I have this awful habit of carrying around these little unrepeatable moments and pulling them out, like old photographs, to mull over. I do this to make myself happy, but they usually make me sad.
The first is that dawn in Rhode Island when I sat in a ballroom on the hard wooden floor and watched the sun rise over the Atlantic and the house was so quiet and the sun so bright that, for the longest time, I couldn’t think of anything at all. I was completely quiet, too, which rarely happens.
The second is my trip to the outer banks with Elias. It was cold and windy, but sunny, and he came over the top of a dune with his curly hair tangled in the wind and it looked like something timeless, like folks might go there right now and, if the circumstances are right, that moment would play out for them, too.

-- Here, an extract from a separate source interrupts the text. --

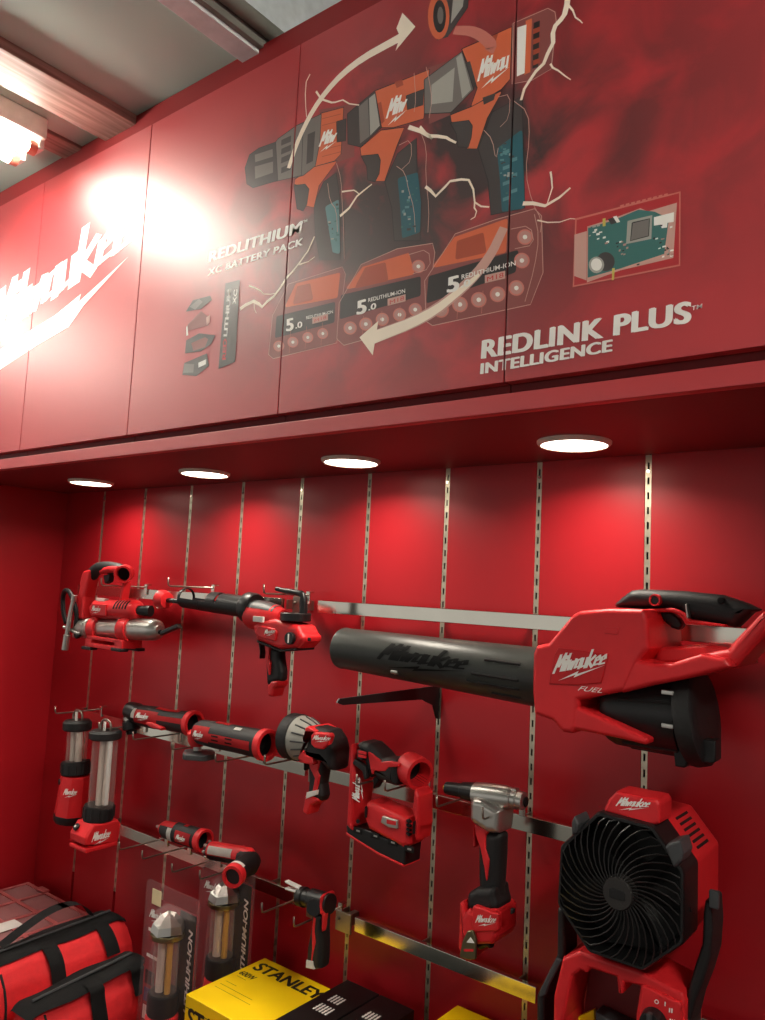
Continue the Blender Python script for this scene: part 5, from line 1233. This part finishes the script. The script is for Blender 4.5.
# tool bags
BAGR = mat('red_bag_fabric', (214, 32, 38), .75, bump=.6, scale=60)
BAGB = mat('black_webbing', (26, 26, 27), .8, bump=.6, scale=60)
def bag(x0, x1, y0, y1, zt, label, straps, tilt):
    t = thing('tool_bag', label, 'tool bag', ((x0+x1)/2, (y0+y1)/2, ZSH), 'red canvas tool bags')
    zb = ZSH+.001; sag = .012
    def warp(bm, amp=.0022):
        for v in bm.verts:
            f = (v.co.y-y0)/(y1-y0); h = (v.co.z-zb)/(zt-zb)
            v.co.z -= tilt*h*(1-f)
            v.co.x += amp*math.sin(v.co.y*41+v.co.z*23)*h + .006*math.sin(math.pi*max(0, min(1, h)))
            v.co.z += amp*math.sin(v.co.y*33+v.co.x*50)*h
            if h < 0.03: v.co.z = max(v.co.z, zb)
    bm = NB(); n = 26; prof = [(x0+.01, zb), (x1-.01, zb), (x1, zb+.02), (x1, zt-.075), (x1-.010, zt-.038), (x1-.032, zt-.012), ((x0+x1)/2+.028, zt-.002), ((x0+x1)/2-.028, zt-.002), (x0+.032, zt-.012), (x0+.010, zt-.038), (x0, zt-.075), (x0, zb+.02)]
    rings = []
    for i in range(n+1):
        f = i/n; y = y0+(y1-y0)*f; e = min(f, 1-f); s = 1-.16*max(0, 1-e/.10)**2
        cx, cz = (x0+x1)/2, zb+(zt-zb)*.45
        rings.append([bm.verts.new((cx+(px-cx)*s, y, max(zb, cz+(pz-cz)*s))) for px, pz in prof])
    m = len(prof)
    for a, b in zip(rings, rings[1:]):
        for i in range(m): bm.faces.new((a[i], a[(i+1) % m], b[(i+1) % m], b[i]))
    for q in (rings[0], rings[-1]): bm.faces.new(q)
    bmesh.ops.subdivide_edges(bm, edges=[e for e in bm.edges if abs(e.verts[0].co.y-e.verts[1].co.y) < 1e-5 and e.calc_length() > .03], cuts=3, use_grid_fill=True)
    warp(bm); obj('body', bm, BAGR, t, sharp=50)
    bm = NB(); xm = (x0+x1)/2; arc = [(xm+.040, zt-.004), (xm+.030, zt+.002), (xm, zt+.004), (xm-.030, zt+.002), (xm-.040, zt-.004)]
    rings = []
    for i in range(n+1):
        f = i/n; y = y0-.004+(y1-y0+.008)*f; e = min(f, 1-f); s = 1-.16*max(0, 1-e/.10)**2
        cx, cz = (x0+x1)/2, zb+(zt-zb)*.45
        rings.append([bm.verts.new((cx+(px-cx)*s, y, cz+(pz-cz)*s)) for px, pz in arc])
    for a, b in zip(rings, rings[1:]):
        for i in range(len(arc)-1): bm.faces.new((a[i], a[i+1], b[i+1], b[i]))
    bmesh.ops.solidify(bm, geom=bm.faces[:], thickness=.003); warp(bm); bd = obj('zip_band', bm, BAGB, t, sharp=50)
    bm = NB(); pts = [V(((x0+x1)/2, y0+.02+(y1-y0-.04)*k/12, zt+.0065)) for k in range(13)]
    for v in pts: f = (v.y-y0)/(y1-y0); v.z -= tilt*(1-f)
    tube(bm, pts, .003, 6); obj('zip', bm, GRY, bd)
    for f, drop in straps:
        y = y0+(y1-y0)*f; dz = tilt*(1-f); bm = NB()
        path = [V((xm+.02, y, zt+.004-dz)), V((xm+.05, y, zt-.002-dz)), V((x1-.006, y, zt-.020-dz)), V((x1+.008, y, zt-.03-drop*.4-dz)), V((x1+.014, y, zt-.034-drop*.7-dz)), V((x1+.006, y, zt-.026-drop*.7-dz))]
        path = smooth_path(path, 2); vv = [[bm.verts.new(p+V((0, s*.016, 0))) for s in (-1, 1)] for p in path]
        for a, b in zip(vv, vv[1:]): bm.faces.new((a[0], a[1], b[1], b[0]))
        bmesh.ops.solidify(bm, geom=bm.faces[:], thickness=.003); obj('strap', bm, BAGB, t, sharp=60)
    bm = NB(); prof_ = [(x1-.008, zb+.006), (x1+.001, zb+.03), (x1+.001, zt-.078), (x1-.011, zt-.040), (x1-.034, zt-.014)]
    pts = [V((px, y0+.03, pz-tilt*.92*(pz-zb)/(zt-zb))) for px, pz in prof_]; tube(bm, [p+V((.006, 0, 0)) for p in pts], .0026, 8, 2); obj('piping', bm, BAGB, t)
    return t
t1 = bag(-1.735, -1.570, -.46, -.13, Z(-.785), 'red and black tool bag at the back, beside the organizer, with a raised carry handle', ((.42, .05), (.80, .02)), .012)
hx = -1.665
bm = NB(); pts = smooth_path([V((hx, -.40, Z(-.785))), V((hx, -.36, Z(-.765))), V((hx+.01, -.30, Z(-.735))), V((hx+.01, -.24, Z(-.735))), V((hx, -.205, Z(-.76))), V((hx, -.19, Z(-.782)))], 2)
vv = [[bm.verts.new(p+V((s*.016, 0, 0))) for s in (-1, 1)] for p in pts]
for a, b in zip(vv, vv[1:]): bm.faces.new((a[0], a[1], b[1], b[0]))
bmesh.ops.solidify(bm, geom=bm.faces[:], thickness=.004); obj('carry_handle', bm, BAGB, t1, sharp=60)
bag(-1.548, -1.432, -.44, -.18, Z(-.812), 'smaller red and black tool bag in front, next to the blister packs', ((.50, .045), (.86, .02)), .022)

# blister packs with lanterns
CARD = mat('printed_red_card', (150, 22, 34), .4); PRICE = mat('cream_price_sticker', (232, 215, 170), .5); ICON = mat('blue_grey_icon', (70, 78, 112), .4); KRAFT = mat('amber_reflector', (196, 160, 70), .4)
def blister(x0, x1, y, zt, label, sticker, icons, part_label):
    t = thing('blister_pack', label, 'blister pack', ((x0+x1)/2, y, ZSH), 'lantern blister packs'); w_ = x1-x0; zb = ZSH+.001
    bm = NB(); prism(bm, [V((x0, y, zb)), V((x1, y, zb)), V((x1, y, zt)), V((x0, y, zt))], (0, .0012, 0), .0, r=.012); obj('flange', bm, BLIS, t)
    bm = NB(); prism(bm, [V((x0+.010, y+.0016, zb+.01)), V((x1-.008, y+.0016, zb+.01)), V((x1-.008, y+.0016, zt-.03)), V((x0+.010, y+.0016, zt-.03))], (0, .001, 0), .0, r=.004); cd = obj('card', bm, CARD, t)
    bm = NB(); xb = x1-.058; box(bm, (xb, y+.0004, zb+.012), (x1-.009, y+.0012, zt-.032)); obj('black_band', bm, BOXB, cd)
    obj('lettering', text_bm('LITHIUM-ION', V((x1-.016, y+.0002, zt-.215)), V((0, 0, 1)), V((-1, 0, 0)), .155, .013, off=.03, shear=.2), WHT, cd, recalc=False)
    obj('lettering', logo_bm(V((x0+.018, y-.0002, zt-.07)), V((1, 0, 0)), V((0, 0, 1)), .05, .014, w=.16), WHT, cd, recalc=False)
    if sticker: bm = NB(); box(bm, (x0+.022, y-.0012, zt-.044), (x0+.052, y-.0004, zt-.014), .0003); obj('price_sticker', bm, PRICE, t)
    if icons:
        for k, m in enumerate((BLKS, ICON, LABW)):
            bm = NB(); box(bm, (x0+.016, y+.0006, zt-.20-.034*k), (x0+.046, y+.0014, zt-.174-.034*k)); obj('icon', bm, m, cd)
        for zz in (.095, .145):
            bm = NB(); box(bm, (x0+.016, y+.0006, zt-zz-.004), (x0+.05, y+.0014, zt-zz+.002)); obj('caption', bm, WHT, cd)
    bm = NB(); box(bm, (x1-.036, y+.0, zt-.275), (x1-.016, y+.0010, zt-.232)); k = obj('barcode_label', bm, LABW, cd)
    for q in range(5): bm = NB(); box(bm, (x1-.034+.0035*q, y-.0004, zt-.270), (x1-.0325+.0035*q, y+.0004, zt-.240)); obj('bar', bm, BLKP, k)
    cx, cy = x0+.112, y-.026; r = .030; zt_ = zt-.055
    bm = NB(); prism(bm, [V((cx+r*1.12*math.cos(a*math.pi/6), cy+r*1.12*math.sin(a*math.pi/6), zt_-.010)) for a in range(12)], (0, 0, -.010), .002); obj('lantern_cap', bm, GOLD, t)
    bm = NB(); vs_ = []
    for (rr, zz) in ((1.12, -.010), (1.0, .004), (.45, .020), (.12, .023)):
        vs_.append([bm.verts.new((cx+r*rr*math.cos(a*math.pi/4+.3), cy+r*rr*math.sin(a*math.pi/4+.3), zt_+zz+(.004 if a % 2 else 0))) for a in range(8)])
    for a, b in zip(vs_, vs_[1:]):
        for i in range(8): bm.faces.new((a[i], a[(i+1) % 8], b[(i+1) % 8], b[i]))
    bm.faces.new(vs_[-1]); obj('mirrored_top', bm, SIL, t, sharp=5)
    bm = NB(); lathe(bm, (cx, cy, zt_-.020), (cx, cy, zt_-.125), [(0, r*.82), (1, r*.82)], 32, False); obj('clear_tube', bm, CLEAR, t)
    bm = NB(); tube(bm, [(cx-.005, cy-.006, zt_-.02), (cx-.005, cy-.006, zt_-.122)], .0085, 14); obj('light_strip', bm, TUBE, t)
    bm = NB(); tube(bm, [(cx+.013, cy-.002, zt_-.02), (cx+.013, cy-.002, zt_-.122)], .006, 14); obj('light_strip', bm, KRAFT, t)
    bm = NB(); lathe(bm, (cx, cy, zt_-.120), (cx, cy, zt_-.160), [(0, r*.9), (.1, r), (.9, r), (1, r*.95)], 36); obj('lantern_collar', bm, BLK, t)
    bm = NB(); lathe(bm, (cx, cy, zt_-.160), (cx, cy, zb+.012), [(0, r*.9), (.05, r*1.05), (1, r*1.12)], 24); bo = obj('lantern_body', bm, RED, t)
    bm = NB(); cyl(bm, (cx-.014, cy-r*1.02, zt_-.19), (cx-.014, cy-r*1.12, zt_-.19), .0065); obj('switch', bm, BLKS, bo)
    bm = NB(); S_ = []
    for zz, wx, dy in ((zt-.028, .032, .002), (zt-.032, .040, .050), (zt-.2, .041, .062), (zb+.02, .042, .066)):
        S_.append([bm.verts.new((cx+wx*math.cos(a), y-.0008-dy*max(0, math.sin(a)), zz)) for a in [math.pi*k/14 for k in range(15)]])
    for a, b in zip(S_, S_[1:]):
        for i in range(14): bm.faces.new((a[i], a[i+1], b[i+1], b[i]))
    obj('clear_bubble', bm, BLIS, t)
    return t
blister(-1.408, -1.236, -.235, Z(-.622), 'front clear blister pack with a price sticker and a red lantern inside', True, True, '')
blister(-1.402, -1.228, -.10, Z(-.598), 'rear clear blister pack with a red lantern, partly behind the front pack', False, False, '')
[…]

The third is the time that my grandma and my cousin and I went to McDonald’s for a girl’s night out and, scandalously, we were going to order whatever we wanted. And my grandma let us order three large fries and we dumped them in the middle of the tray and shared them and vowed to never tell our parents that we’d only eaten fries.
The forth is laying in my backyard with this Lithuanian guy who always smelled so warm and dark and good, just talking or staring up at the stars. We saw a satellite pass over head twice. He didn’t fall in love with me, though I wished, twice, that he would.
The fifth, of course, is when we girls went skinny-dipping together in the dark in the middle of nowhere.
Reading back over this, I think I often feel out of place. Most of the time, I revel in being the girl like no other girl you know. And sometimes, I envy you your certainty.